Since Lisa and I worked at Wizards on Dungeons & Dragons and were deeply enmeshed in the decisions about how to create the OGL and what material to license with the OGL, I think we're uniquely qualified to have opinions about where those gray areas lie.
I'm comfortable with using things like the good/evil & law/chaos alignment matrix, and hit points and armor class, and various tests that mechanically work like a saving throw or a skill check, and other such low-level mechanics. That's the stuff I'm pretty confident cannot be copyright. I'm much less comfortable with enumerating the specific list of features a character gets for taking levels in specific classes, for example. So we built a game system that has a completely different mechanic for assigning abilities to characters that works nothing like D&D.

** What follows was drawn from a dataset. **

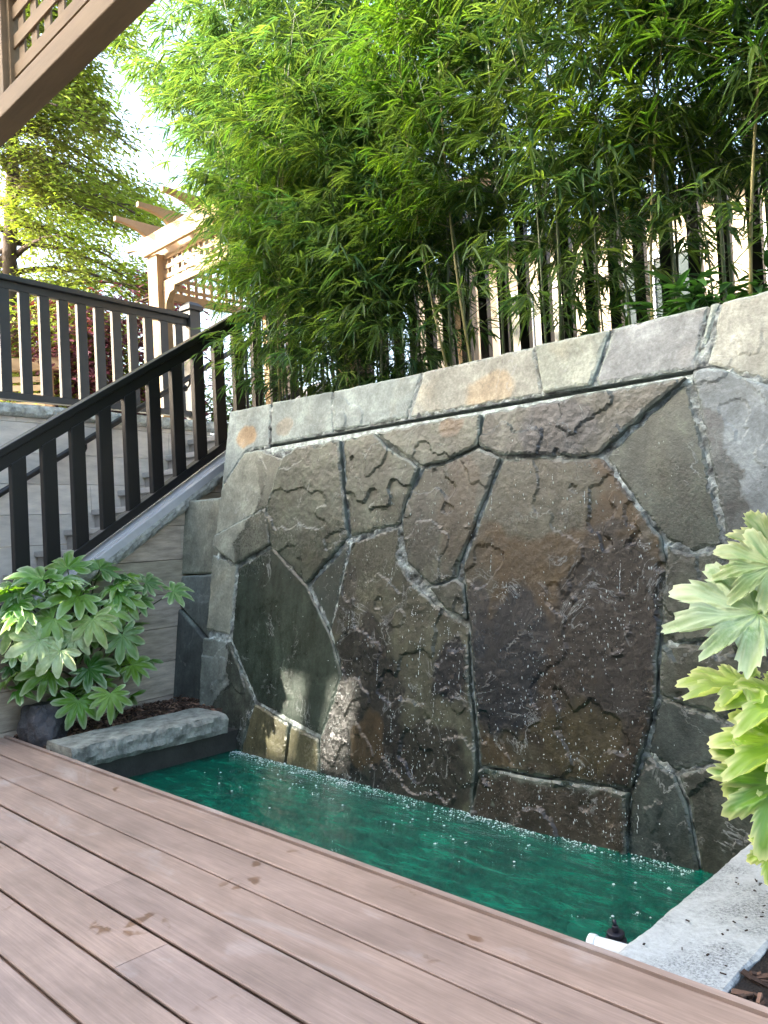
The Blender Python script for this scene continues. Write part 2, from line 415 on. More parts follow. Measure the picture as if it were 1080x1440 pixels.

We are also going to use a real-time combat mechanic. Much of the combat system in D&D and Pathfinder is defined by the fact that it is not conducted in real-time. Since we are using real-time, we will therefore have a very different combat engine than D&D or Pathfinder tabletop, and thus we avoid another large area of rules that could entangle us in the question of infringement.
And of course the economic system including harvesting, crafting, and retailing in the MMO will be wildly different than that in the tabletop realm. The D&D and Pathfinder "economics" are a thin veneer of hand waving designed to obfuscate the fact that there's no rational market economy underneath them; they're set dressing for heroic adventuring power management, not a way to determine what the market price for a +2 flaming longsword should be in any given locale. The MMO economics absolutely will be.